WRITTEN INSTRUCTION: Copy out the listing in full, exactly as written, but not its pictures.

....

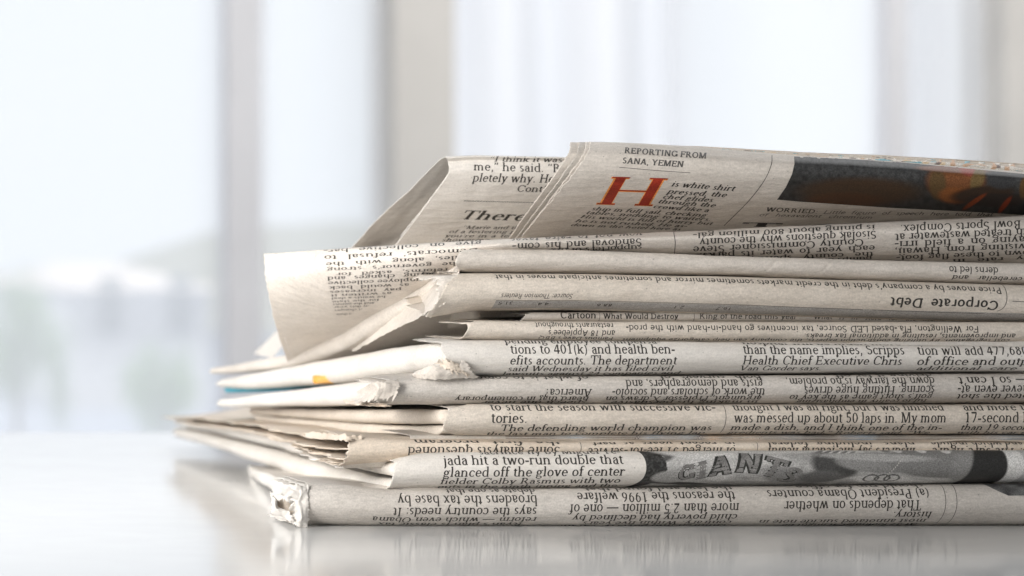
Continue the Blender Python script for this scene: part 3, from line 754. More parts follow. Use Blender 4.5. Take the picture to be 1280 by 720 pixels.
# --- 1: bottom newspaper
t = paper('bottom newspaper lying on the white table, torn white left end')
k1 = Skin([(386, 604, 661), (440, 608, 662), (500, 613, 662), (700, 612.5, 662), (1000, 609, 662), (1340, 605, 662)], 0.000, 11, 0.10, kt=0.0)
k1.build('fold', PAPER_C, t, back=0.025, x0=384, ragged=0.5)
k1.build('page', PAPER_W, t, back=0.025, x0=376, ragged=0.9, inset=0.5)
k1.build('page', PAPER_W, t, back=0.025, x0=367, ragged=1.2, inset=1.1)
k1.build('page', PAPER_W, t, back=0.025, x0=379, ragged=0.9, inset=1.8)
slab('page_section', [(372, 607, 655), (356, 604, 642), (342, 598, 622), (326, 590, 605), (309, 581, 588)], 0.003, 0.20, (613, 658), PAPER_W, t, seed=21, skin=k1, edge=.8, bulge=.5, Ys=[.003, .03, .09, .18, .29])
i1 = Ink(k1)
y0 = 1.5; p = 17.6; E = 20.5
block(i1, [("broadens the tax base by", 497, 672)], y0 - p + 6, p, E, 0, 0, flip=True)   # order handled per line below
i1 = Ink(k1)
def fl(ink, rows, s0, pitch, size, font=ROMAN):       # rows as they appear from top to bottom, upside-down print
    for k, (txt, a, b) in enumerate(rows):
        y = s0 + k * pitch
        ink.text(txt, (b, y), (a, y), size, up=(0, 1), font=font)
fl(i1, [("debate as one that", 560, 672), ("broadens the tax base by", 497, 672), ("says the country needs: It", 492, 672), ("reform — which even Obama", 468, 674), ("Ryan’s plan is classic tax", 478, 660), ("legislation.", 600, 672), ("on the fiscal cliff", 520, 672)], -28.5, 15.8, E)
fl(i1, [("the law and found that", 735, 920), ("the reasons the 1996 welfare", 722, 920), ("more than 2.5 million — one of", 712, 924), ("child poverty had declined by", 718, 925), ("contrary. Within five years", 735, 922), ("children into poverty. On the", 706, 920)], -32.5, 15.8, E)
fl(i1, [("should run for office", 1000, 1160), ("(a) President Obama counters", 960, 1163), ("That depends on whether", 980, 1152), ("history.", 1118, 1167), ("most annotated suicide note in", 955, 1165), ("At 37 footnotes, it might be", 990, 1160)], -34.5, 15.8, E)
i1.line([(1182, -44), (1182, 0), (1182, 46)], .7); i1.line([(1196, -44), (1196, 0), (1196, 46)], .7)
i1.build('printed_text', t)
def pic1(u, v):
    g = 0.10 + 0.06 * noise(u * .1, v * .12, 5); return np.stack([g, g, g], -1)
i1.picture(1232, 1330, -34, -8, pic1, 'printed_photo', t, 2, edge=lambda v: 1232 + 1.4 * (v + 34) + 10 * np.sin(v * .1))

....

OUTPUT:
Continue the Blender Python script for this scene: part 3, from line 754. More parts follow. Use Blender 4.5. Take the picture to be 1280 by 720 pixels.
# --- 1: bottom newspaper
t = paper('bottom newspaper lying on the white table, torn white left end')
k1 = Skin([(386, 604, 661), (440, 608, 662), (500, 613, 662), (700, 612.5, 662), (1000, 609, 662), (1340, 605, 662)], 0.000, 11, 0.10, kt=0.0)
k1.build('fold', PAPER_C, t, back=0.025, x0=384, ragged=0.5)
k1.build('page', PAPER_W, t, back=0.025, x0=376, ragged=0.9, inset=0.5)
k1.build('page', PAPER_W, t, back=0.025, x0=367, ragged=1.2, inset=1.1)
k1.build('page', PAPER_W, t, back=0.025, x0=379, ragged=0.9, inset=1.8)
slab('page_section', [(372, 607, 655), (356, 604, 642), (342, 598, 622), (326, 590, 605), (309, 581, 588)], 0.003, 0.20, (613, 658), PAPER_W, t, seed=21, skin=k1, edge=.8, bulge=.5, Ys=[.003, .03, .09, .18, .29])
i1 = Ink(k1)
y0 = 1.5; p = 17.6; E = 20.5
block(i1, [("broadens the tax base by", 497, 672)], y0 - p + 6, p, E, 0, 0, flip=True)   # order handled per line below
i1 = Ink(k1)
def fl(ink, rows, s0, pitch, size, font=ROMAN):       # rows as they appear from top to bottom, upside-down print
    for k, (txt, a, b) in enumerate(rows):
        y = s0 + k * pitch
        ink.text(txt, (b, y), (a, y), size, up=(0, 1), font=font)
fl(i1, [("debate as one that", 560, 672), ("broadens the tax base by", 497, 672), ("says the country needs: It", 492, 672), ("reform — which even Obama", 468, 674), ("Ryan’s plan is classic tax", 478, 660), ("legislation.", 600, 672), ("on the fiscal cliff", 520, 672)], -28.5, 15.8, E)
fl(i1, [("the law and found that", 735, 920), ("the reasons the 1996 welfare", 722, 920), ("more than 2.5 million — one of", 712, 924), ("child poverty had declined by", 718, 925), ("contrary. Within five years", 735, 922), ("children into poverty. On the", 706, 920)], -32.5, 15.8, E)
fl(i1, [("should run for office", 1000, 1160), ("(a) President Obama counters", 960, 1163), ("That depends on whether", 980, 1152), ("history.", 1118, 1167), ("most annotated suicide note in", 955, 1165), ("At 37 footnotes, it might be", 990, 1160)], -34.5, 15.8, E)
i1.line([(1182, -44), (1182, 0), (1182, 46)], .7); i1.line([(1196, -44), (1196, 0), (1196, 46)], .7)
i1.build('printed_text', t)
def pic1(u, v):
    g = 0.10 + 0.06 * noise(u * .1, v * .12, 5); return np.stack([g, g, g], -1)
i1.picture(1232, 1330, -34, -8, pic1, 'printed_photo', t, 2, edge=lambda v: 1232 + 1.4 * (v + 34) + 10 * np.sin(v * .1))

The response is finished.